◆ Task goal ◆
Where a line of the material contains the string "scene", copy that line.

◆ Dataset section ◆
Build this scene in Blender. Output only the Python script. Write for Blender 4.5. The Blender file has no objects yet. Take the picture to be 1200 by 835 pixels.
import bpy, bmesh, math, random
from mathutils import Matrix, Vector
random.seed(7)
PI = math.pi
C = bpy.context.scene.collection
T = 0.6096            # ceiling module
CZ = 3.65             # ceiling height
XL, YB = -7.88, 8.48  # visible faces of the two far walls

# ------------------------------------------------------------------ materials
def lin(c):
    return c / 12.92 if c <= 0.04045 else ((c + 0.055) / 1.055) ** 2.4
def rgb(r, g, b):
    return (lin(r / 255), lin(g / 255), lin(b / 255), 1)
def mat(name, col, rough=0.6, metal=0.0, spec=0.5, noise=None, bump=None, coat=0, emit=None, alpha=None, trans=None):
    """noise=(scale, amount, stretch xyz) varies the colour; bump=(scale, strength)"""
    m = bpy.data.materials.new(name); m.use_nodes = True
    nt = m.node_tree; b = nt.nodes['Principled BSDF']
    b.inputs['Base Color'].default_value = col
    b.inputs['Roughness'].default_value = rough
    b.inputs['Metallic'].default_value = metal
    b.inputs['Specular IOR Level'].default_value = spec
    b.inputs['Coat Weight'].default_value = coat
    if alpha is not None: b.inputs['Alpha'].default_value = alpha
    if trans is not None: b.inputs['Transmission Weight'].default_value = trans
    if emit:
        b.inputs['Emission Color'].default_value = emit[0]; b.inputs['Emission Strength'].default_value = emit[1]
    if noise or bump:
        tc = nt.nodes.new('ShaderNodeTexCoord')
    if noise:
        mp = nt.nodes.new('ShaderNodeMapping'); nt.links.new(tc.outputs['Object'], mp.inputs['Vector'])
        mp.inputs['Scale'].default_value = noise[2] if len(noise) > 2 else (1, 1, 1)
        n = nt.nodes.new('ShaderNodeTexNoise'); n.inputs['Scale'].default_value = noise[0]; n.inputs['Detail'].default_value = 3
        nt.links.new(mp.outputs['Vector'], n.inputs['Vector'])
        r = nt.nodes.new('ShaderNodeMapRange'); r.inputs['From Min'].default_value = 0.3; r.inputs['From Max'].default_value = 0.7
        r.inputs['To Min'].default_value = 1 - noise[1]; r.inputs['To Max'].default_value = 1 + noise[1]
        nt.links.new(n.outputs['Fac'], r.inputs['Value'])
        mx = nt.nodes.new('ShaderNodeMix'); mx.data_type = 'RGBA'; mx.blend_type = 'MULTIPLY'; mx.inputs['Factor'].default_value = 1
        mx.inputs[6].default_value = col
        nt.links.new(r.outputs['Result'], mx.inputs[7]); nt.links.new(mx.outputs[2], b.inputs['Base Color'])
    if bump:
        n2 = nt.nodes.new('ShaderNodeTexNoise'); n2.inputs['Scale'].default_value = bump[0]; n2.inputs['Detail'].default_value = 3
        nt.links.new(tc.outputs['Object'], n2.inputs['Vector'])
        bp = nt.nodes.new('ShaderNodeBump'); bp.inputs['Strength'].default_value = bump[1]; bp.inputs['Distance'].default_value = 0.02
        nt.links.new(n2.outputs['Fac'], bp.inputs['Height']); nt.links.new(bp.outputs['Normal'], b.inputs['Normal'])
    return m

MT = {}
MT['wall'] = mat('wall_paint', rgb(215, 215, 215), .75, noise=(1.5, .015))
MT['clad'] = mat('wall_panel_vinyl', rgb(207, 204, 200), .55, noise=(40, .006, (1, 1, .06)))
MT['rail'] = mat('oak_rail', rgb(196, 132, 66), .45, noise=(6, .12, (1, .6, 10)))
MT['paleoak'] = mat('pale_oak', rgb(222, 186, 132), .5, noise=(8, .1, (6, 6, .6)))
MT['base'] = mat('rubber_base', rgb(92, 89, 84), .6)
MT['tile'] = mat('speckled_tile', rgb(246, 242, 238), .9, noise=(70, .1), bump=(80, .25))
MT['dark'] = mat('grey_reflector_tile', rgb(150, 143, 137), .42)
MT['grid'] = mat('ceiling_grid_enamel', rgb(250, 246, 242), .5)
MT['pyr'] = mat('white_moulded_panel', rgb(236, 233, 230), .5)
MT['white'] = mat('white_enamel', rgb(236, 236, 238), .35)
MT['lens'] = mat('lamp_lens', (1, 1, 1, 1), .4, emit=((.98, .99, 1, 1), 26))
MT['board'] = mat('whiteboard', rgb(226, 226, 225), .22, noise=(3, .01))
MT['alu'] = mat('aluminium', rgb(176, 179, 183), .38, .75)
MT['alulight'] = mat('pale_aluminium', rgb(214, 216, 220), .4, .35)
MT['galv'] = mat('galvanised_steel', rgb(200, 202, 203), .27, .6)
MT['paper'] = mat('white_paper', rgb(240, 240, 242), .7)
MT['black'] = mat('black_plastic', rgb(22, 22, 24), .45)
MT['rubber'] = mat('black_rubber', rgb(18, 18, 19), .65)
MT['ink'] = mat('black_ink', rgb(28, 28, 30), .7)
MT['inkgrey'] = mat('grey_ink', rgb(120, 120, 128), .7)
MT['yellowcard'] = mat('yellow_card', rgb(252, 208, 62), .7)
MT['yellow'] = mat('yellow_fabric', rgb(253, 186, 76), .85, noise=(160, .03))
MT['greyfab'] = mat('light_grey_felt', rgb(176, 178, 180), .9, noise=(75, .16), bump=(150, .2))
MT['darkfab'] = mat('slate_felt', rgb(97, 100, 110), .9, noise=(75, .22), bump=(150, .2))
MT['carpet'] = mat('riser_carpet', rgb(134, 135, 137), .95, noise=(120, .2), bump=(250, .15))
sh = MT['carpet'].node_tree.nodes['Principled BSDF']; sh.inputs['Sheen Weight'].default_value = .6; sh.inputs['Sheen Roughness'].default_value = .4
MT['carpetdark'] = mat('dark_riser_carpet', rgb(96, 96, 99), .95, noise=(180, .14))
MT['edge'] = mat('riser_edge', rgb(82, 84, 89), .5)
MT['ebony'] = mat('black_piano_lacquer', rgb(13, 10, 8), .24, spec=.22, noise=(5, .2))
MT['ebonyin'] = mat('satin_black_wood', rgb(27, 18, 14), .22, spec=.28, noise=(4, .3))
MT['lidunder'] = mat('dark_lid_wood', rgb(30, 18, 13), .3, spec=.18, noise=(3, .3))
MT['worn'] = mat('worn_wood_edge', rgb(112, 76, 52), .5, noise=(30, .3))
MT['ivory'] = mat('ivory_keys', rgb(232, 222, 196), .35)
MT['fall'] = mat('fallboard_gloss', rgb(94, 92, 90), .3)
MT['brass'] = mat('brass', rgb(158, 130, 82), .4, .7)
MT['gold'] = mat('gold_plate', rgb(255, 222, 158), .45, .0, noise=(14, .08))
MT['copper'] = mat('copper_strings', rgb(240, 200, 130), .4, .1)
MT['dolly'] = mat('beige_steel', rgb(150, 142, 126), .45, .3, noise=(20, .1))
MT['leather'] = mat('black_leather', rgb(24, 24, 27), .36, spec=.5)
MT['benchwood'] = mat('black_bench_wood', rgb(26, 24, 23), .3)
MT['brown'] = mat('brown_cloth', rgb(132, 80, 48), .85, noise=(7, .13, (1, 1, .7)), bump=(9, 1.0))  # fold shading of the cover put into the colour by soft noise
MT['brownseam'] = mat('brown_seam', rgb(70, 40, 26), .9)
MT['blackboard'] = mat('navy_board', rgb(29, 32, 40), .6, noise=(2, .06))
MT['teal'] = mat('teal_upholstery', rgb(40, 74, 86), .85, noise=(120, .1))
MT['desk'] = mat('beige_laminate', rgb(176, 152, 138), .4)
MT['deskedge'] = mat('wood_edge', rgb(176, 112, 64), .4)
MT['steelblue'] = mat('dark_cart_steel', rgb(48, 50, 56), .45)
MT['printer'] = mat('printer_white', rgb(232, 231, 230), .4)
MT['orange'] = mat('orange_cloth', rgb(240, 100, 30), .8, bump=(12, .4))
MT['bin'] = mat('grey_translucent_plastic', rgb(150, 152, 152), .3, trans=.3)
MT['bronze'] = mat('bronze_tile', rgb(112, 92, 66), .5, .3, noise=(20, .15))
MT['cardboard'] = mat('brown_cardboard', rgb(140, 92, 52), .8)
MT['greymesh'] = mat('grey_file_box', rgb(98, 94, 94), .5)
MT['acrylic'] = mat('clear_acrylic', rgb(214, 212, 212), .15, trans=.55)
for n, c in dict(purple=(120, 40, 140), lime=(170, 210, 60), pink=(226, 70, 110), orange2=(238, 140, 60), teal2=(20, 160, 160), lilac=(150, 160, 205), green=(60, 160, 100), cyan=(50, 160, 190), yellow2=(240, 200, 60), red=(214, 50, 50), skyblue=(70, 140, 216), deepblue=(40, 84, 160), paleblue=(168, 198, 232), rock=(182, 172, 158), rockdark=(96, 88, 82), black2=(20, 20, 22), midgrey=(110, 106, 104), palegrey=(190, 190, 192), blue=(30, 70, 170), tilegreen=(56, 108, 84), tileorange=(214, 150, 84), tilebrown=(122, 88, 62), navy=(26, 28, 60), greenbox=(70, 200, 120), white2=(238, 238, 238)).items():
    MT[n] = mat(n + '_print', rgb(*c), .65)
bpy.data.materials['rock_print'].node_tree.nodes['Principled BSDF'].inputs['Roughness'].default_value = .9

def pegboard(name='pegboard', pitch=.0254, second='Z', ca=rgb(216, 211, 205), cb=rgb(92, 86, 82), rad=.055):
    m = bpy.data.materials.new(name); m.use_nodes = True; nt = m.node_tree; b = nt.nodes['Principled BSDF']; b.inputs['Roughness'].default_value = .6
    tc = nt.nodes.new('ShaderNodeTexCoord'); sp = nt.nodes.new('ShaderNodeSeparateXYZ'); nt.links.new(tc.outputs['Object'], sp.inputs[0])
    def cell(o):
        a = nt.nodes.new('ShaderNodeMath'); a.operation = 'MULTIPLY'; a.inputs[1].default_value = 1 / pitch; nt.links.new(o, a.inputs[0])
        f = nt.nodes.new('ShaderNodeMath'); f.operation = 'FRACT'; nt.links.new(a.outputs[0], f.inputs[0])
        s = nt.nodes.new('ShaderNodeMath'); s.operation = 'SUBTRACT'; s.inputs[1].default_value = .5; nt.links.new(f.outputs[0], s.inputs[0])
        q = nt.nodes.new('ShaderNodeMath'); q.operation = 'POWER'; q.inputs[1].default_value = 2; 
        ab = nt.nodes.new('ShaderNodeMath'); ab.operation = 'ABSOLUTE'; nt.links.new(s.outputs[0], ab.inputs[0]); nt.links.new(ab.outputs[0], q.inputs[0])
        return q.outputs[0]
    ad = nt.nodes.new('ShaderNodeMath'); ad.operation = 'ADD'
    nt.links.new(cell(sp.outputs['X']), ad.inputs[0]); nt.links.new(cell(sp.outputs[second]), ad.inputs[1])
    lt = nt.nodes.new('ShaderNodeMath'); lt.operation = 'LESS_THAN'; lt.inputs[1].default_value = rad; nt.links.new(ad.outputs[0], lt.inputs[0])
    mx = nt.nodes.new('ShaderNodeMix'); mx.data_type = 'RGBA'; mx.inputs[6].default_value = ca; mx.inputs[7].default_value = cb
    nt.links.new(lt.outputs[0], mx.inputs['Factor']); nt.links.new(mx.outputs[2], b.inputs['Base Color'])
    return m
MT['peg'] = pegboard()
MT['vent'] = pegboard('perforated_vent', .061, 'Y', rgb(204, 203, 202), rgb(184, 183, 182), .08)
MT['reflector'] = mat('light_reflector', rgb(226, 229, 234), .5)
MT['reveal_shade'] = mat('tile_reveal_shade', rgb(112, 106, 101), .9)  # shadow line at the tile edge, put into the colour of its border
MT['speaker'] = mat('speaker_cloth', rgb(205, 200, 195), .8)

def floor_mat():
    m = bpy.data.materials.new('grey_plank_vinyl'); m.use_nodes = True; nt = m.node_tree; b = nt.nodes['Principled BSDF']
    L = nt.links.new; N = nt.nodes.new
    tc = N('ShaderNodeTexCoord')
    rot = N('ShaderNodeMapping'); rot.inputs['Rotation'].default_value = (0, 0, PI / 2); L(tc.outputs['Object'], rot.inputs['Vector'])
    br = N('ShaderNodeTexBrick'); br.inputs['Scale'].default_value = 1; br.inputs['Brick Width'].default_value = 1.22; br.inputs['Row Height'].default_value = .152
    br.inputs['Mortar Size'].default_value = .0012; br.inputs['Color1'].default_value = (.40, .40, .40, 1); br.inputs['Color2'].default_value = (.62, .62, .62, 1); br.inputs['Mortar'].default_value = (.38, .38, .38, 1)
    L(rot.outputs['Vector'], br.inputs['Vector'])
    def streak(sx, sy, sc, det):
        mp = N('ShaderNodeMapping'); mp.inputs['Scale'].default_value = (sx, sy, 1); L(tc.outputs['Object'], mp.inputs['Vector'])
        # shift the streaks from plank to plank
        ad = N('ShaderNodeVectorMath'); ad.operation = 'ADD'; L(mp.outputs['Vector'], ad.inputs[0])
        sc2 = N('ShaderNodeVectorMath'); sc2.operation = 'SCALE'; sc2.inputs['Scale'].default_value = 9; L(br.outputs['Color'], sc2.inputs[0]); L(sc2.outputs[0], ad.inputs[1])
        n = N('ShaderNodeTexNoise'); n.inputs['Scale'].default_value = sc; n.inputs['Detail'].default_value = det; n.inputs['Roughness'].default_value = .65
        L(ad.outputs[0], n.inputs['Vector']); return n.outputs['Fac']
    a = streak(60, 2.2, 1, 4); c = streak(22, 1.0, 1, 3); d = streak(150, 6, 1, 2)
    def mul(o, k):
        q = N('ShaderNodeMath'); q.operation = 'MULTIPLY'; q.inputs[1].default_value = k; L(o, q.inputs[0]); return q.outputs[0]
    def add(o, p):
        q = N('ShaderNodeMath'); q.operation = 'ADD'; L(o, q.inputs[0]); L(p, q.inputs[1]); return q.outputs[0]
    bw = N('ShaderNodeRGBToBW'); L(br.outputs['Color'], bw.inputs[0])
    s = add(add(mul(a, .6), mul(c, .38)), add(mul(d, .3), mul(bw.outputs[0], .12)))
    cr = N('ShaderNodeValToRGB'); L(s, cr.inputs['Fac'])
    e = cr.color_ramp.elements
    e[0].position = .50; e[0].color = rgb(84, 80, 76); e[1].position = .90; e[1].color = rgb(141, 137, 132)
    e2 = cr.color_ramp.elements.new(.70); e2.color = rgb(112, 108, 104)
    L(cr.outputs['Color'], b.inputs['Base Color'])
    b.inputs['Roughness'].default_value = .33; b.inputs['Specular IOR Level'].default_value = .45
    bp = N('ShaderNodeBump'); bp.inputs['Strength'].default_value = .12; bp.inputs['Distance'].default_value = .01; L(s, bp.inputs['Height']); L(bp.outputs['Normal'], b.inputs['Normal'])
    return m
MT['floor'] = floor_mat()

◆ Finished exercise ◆
Build this scene in Blender. Output only the Python script. Write for Blender 4.5. The Blender file has no objects yet. Take the picture to be 1200 by 835 pixels.
C = bpy.context.scene.collection